start
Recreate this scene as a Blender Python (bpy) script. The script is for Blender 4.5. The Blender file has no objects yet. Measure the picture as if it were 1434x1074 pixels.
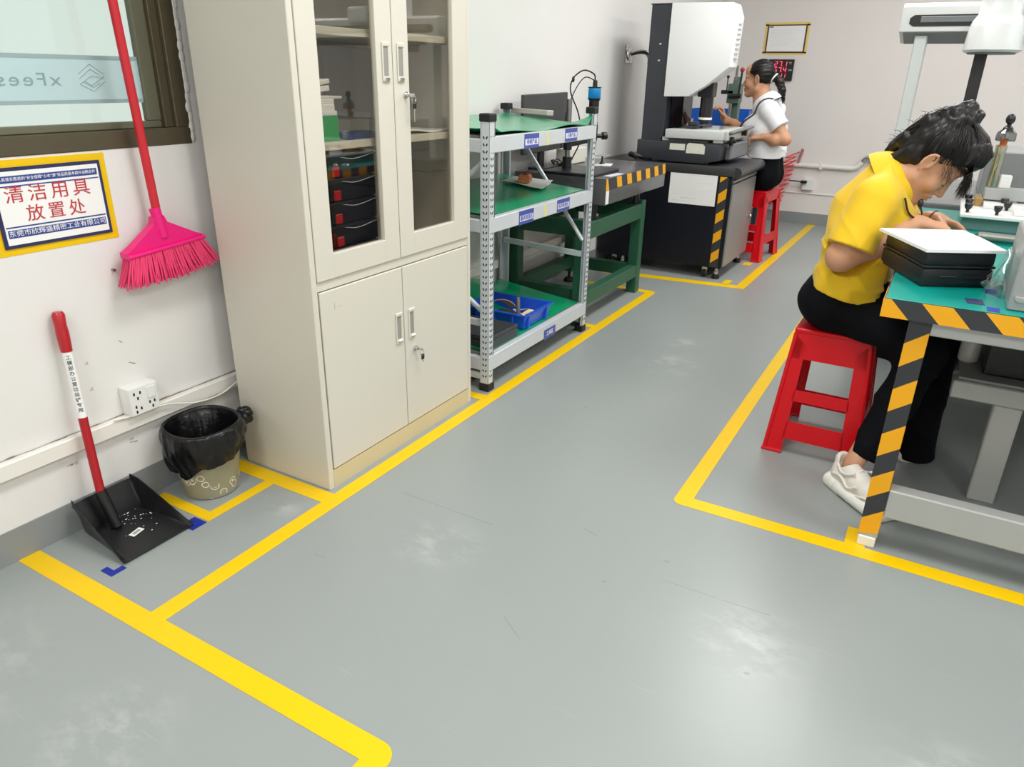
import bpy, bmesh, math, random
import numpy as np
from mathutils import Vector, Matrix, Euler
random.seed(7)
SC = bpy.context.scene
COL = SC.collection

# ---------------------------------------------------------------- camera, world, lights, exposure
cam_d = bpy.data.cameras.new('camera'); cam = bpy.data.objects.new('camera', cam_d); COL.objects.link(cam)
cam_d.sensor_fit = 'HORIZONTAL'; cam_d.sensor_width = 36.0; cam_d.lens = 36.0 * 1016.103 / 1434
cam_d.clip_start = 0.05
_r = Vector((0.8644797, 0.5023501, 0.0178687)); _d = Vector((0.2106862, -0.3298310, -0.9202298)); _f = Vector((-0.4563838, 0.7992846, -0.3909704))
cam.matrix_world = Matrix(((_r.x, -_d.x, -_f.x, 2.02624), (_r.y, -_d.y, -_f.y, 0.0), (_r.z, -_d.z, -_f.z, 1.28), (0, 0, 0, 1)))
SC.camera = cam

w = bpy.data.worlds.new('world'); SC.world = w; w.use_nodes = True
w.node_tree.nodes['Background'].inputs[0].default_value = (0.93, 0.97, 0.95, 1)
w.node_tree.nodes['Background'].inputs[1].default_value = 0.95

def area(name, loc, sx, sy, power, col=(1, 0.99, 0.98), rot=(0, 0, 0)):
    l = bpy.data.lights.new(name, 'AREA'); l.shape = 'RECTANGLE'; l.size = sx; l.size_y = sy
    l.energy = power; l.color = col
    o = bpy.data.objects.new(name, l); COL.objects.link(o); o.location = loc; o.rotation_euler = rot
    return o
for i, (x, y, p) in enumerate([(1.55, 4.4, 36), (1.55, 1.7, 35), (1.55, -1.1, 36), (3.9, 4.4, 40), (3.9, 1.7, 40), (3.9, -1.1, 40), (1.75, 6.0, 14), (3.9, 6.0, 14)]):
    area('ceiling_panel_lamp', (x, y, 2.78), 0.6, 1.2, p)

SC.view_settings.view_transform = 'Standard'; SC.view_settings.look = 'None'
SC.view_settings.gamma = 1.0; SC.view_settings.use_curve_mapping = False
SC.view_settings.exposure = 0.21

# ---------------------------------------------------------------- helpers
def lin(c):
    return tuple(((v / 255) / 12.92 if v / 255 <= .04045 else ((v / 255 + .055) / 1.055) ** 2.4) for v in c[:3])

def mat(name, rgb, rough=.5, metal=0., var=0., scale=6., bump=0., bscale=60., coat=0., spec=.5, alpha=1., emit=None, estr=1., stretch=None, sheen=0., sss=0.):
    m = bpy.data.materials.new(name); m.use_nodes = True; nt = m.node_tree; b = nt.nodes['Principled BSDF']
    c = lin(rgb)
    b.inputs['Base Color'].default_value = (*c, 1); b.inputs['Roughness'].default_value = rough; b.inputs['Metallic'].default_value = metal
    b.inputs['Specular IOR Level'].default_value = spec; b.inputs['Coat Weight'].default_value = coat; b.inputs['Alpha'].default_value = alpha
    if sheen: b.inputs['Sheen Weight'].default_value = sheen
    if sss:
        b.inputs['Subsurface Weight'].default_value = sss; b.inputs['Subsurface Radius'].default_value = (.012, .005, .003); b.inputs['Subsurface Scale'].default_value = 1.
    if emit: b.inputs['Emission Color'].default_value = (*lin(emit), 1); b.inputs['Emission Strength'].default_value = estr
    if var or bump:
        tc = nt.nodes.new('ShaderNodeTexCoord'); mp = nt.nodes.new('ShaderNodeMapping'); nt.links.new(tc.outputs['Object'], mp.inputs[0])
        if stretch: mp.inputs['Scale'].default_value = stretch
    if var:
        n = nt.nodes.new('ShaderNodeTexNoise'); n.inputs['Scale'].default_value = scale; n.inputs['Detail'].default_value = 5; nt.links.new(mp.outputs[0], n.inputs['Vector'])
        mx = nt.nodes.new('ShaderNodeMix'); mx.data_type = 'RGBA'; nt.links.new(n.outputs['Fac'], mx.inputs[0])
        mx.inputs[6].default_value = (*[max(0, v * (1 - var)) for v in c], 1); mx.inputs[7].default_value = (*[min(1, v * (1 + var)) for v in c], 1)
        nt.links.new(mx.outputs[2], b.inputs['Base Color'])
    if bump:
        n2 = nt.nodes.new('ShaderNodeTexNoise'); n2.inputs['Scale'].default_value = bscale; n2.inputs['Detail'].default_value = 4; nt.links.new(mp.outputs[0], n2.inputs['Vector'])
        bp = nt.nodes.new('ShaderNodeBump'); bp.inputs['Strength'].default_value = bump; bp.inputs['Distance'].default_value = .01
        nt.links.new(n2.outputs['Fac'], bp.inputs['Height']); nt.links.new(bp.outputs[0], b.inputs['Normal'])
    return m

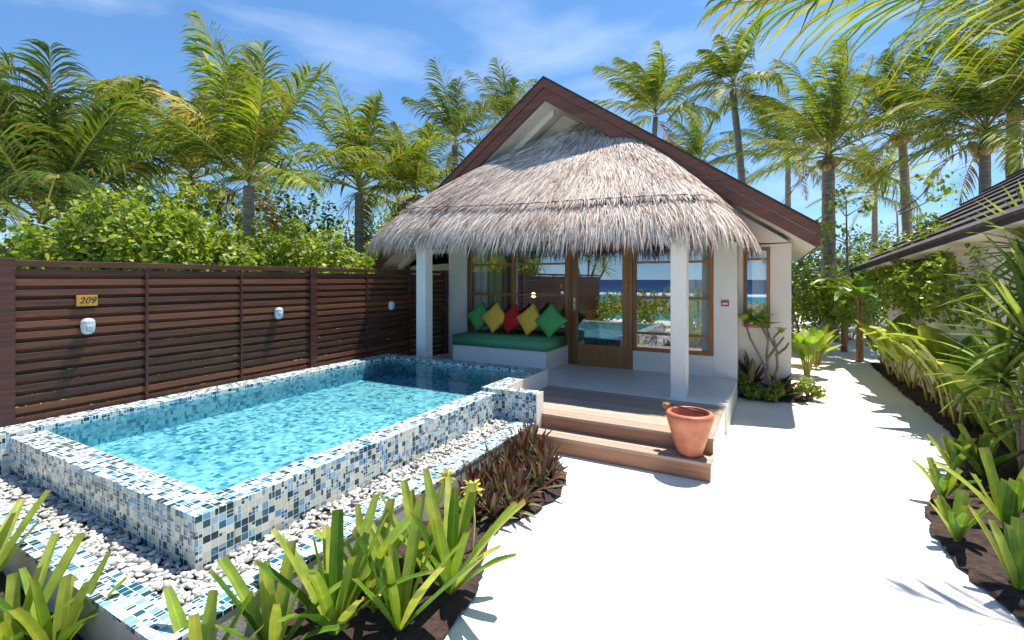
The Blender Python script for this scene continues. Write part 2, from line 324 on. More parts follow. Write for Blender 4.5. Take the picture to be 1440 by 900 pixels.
end
Prompt:
Word for word, quote the full listing, omitting every picture.

Answer:
Recreate this scene as a Blender Python (bpy) script. The script is for Blender 4.5. The Blender file has no objects yet. Measure the picture as if it were 1434x1074 pixels.
import bpy, bmesh, math, random
import numpy as np
from mathutils import Vector, Matrix, Euler
random.seed(7)
SC = bpy.context.scene
COL = SC.collection

# ---------------------------------------------------------------- camera, world, lights, exposure
cam_d = bpy.data.cameras.new('camera'); cam = bpy.data.objects.new('camera', cam_d); COL.objects.link(cam)
cam_d.sensor_fit = 'HORIZONTAL'; cam_d.sensor_width = 36.0; cam_d.lens = 36.0 * 1016.103 / 1434
cam_d.clip_start = 0.05
_r = Vector((0.8644797, 0.5023501, 0.0178687)); _d = Vector((0.2106862, -0.3298310, -0.9202298)); _f = Vector((-0.4563838, 0.7992846, -0.3909704))
cam.matrix_world = Matrix(((_r.x, -_d.x, -_f.x, 2.02624), (_r.y, -_d.y, -_f.y, 0.0), (_r.z, -_d.z, -_f.z, 1.28), (0, 0, 0, 1)))
SC.camera = cam

w = bpy.data.worlds.new('world'); SC.world = w; w.use_nodes = True
w.node_tree.nodes['Background'].inputs[0].default_value = (0.93, 0.97, 0.95, 1)
w.node_tree.nodes['Background'].inputs[1].default_value = 0.95

def area(name, loc, sx, sy, power, col=(1, 0.99, 0.98), rot=(0, 0, 0)):
    l = bpy.data.lights.new(name, 'AREA'); l.shape = 'RECTANGLE'; l.size = sx; l.size_y = sy
    l.energy = power; l.color = col
    o = bpy.data.objects.new(name, l); COL.objects.link(o); o.location = loc; o.rotation_euler = rot
    return o
for i, (x, y, p) in enumerate([(1.55, 4.4, 36), (1.55, 1.7, 35), (1.55, -1.1, 36), (3.9, 4.4, 40), (3.9, 1.7, 40), (3.9, -1.1, 40), (1.75, 6.0, 14), (3.9, 6.0, 14)]):
    area('ceiling_panel_lamp', (x, y, 2.78), 0.6, 1.2, p)

SC.view_settings.view_transform = 'Standard'; SC.view_settings.look = 'None'
SC.view_settings.gamma = 1.0; SC.view_settings.use_curve_mapping = False
SC.view_settings.exposure = 0.21

# ---------------------------------------------------------------- helpers
def lin(c):
    return tuple(((v / 255) / 12.92 if v / 255 <= .04045 else ((v / 255 + .055) / 1.055) ** 2.4) for v in c[:3])

def mat(name, rgb, rough=.5, metal=0., var=0., scale=6., bump=0., bscale=60., coat=0., spec=.5, alpha=1., emit=None, estr=1., stretch=None, sheen=0., sss=0.):
    m = bpy.data.materials.new(name); m.use_nodes = True; nt = m.node_tree; b = nt.nodes['Principled BSDF']
    c = lin(rgb)
    b.inputs['Base Color'].default_value = (*c, 1); b.inputs['Roughness'].default_value = rough; b.inputs['Metallic'].default_value = metal
    b.inputs['Specular IOR Level'].default_value = spec; b.inputs['Coat Weight'].default_value = coat; b.inputs['Alpha'].default_value = alpha
    if sheen: b.inputs['Sheen Weight'].default_value = sheen
    if sss:
        b.inputs['Subsurface Weight'].default_value = sss; b.inputs['Subsurface Radius'].default_value = (.012, .005, .003); b.inputs['Subsurface Scale'].default_value = 1.
    if emit: b.inputs['Emission Color'].default_value = (*lin(emit), 1); b.inputs['Emission Strength'].default_value = estr
    if var or bump:
        tc = nt.nodes.new('ShaderNodeTexCoord'); mp = nt.nodes.new('ShaderNodeMapping'); nt.links.new(tc.outputs['Object'], mp.inputs[0])
        if stretch: mp.inputs['Scale'].default_value = stretch
    if var:
        n = nt.nodes.new('ShaderNodeTexNoise'); n.inputs['Scale'].default_value = scale; n.inputs['Detail'].default_value = 5; nt.links.new(mp.outputs[0], n.inputs['Vector'])
        mx = nt.nodes.new('ShaderNodeMix'); mx.data_type = 'RGBA'; nt.links.new(n.outputs['Fac'], mx.inputs[0])
        mx.inputs[6].default_value = (*[max(0, v * (1 - var)) for v in c], 1); mx.inputs[7].default_value = (*[min(1, v * (1 + var)) for v in c], 1)
        nt.links.new(mx.outputs[2], b.inputs['Base Color'])
    if bump:
        n2 = nt.nodes.new('ShaderNodeTexNoise'); n2.inputs['Scale'].default_value = bscale; n2.inputs['Detail'].default_value = 4; nt.links.new(mp.outputs[0], n2.inputs['Vector'])
        bp = nt.nodes.new('ShaderNodeBump'); bp.inputs['Strength'].default_value = bump; bp.inputs['Distance'].default_value = .01
        nt.links.new(n2.outputs['Fac'], bp.inputs['Height']); nt.links.new(bp.outputs[0], b.inputs['Normal'])
    return m

The Blender Python script for this scene continues. Write part 2, from line 324 on. More parts follow. Write for Blender 4.5. Take the picture to be 1440 by 900 pixels.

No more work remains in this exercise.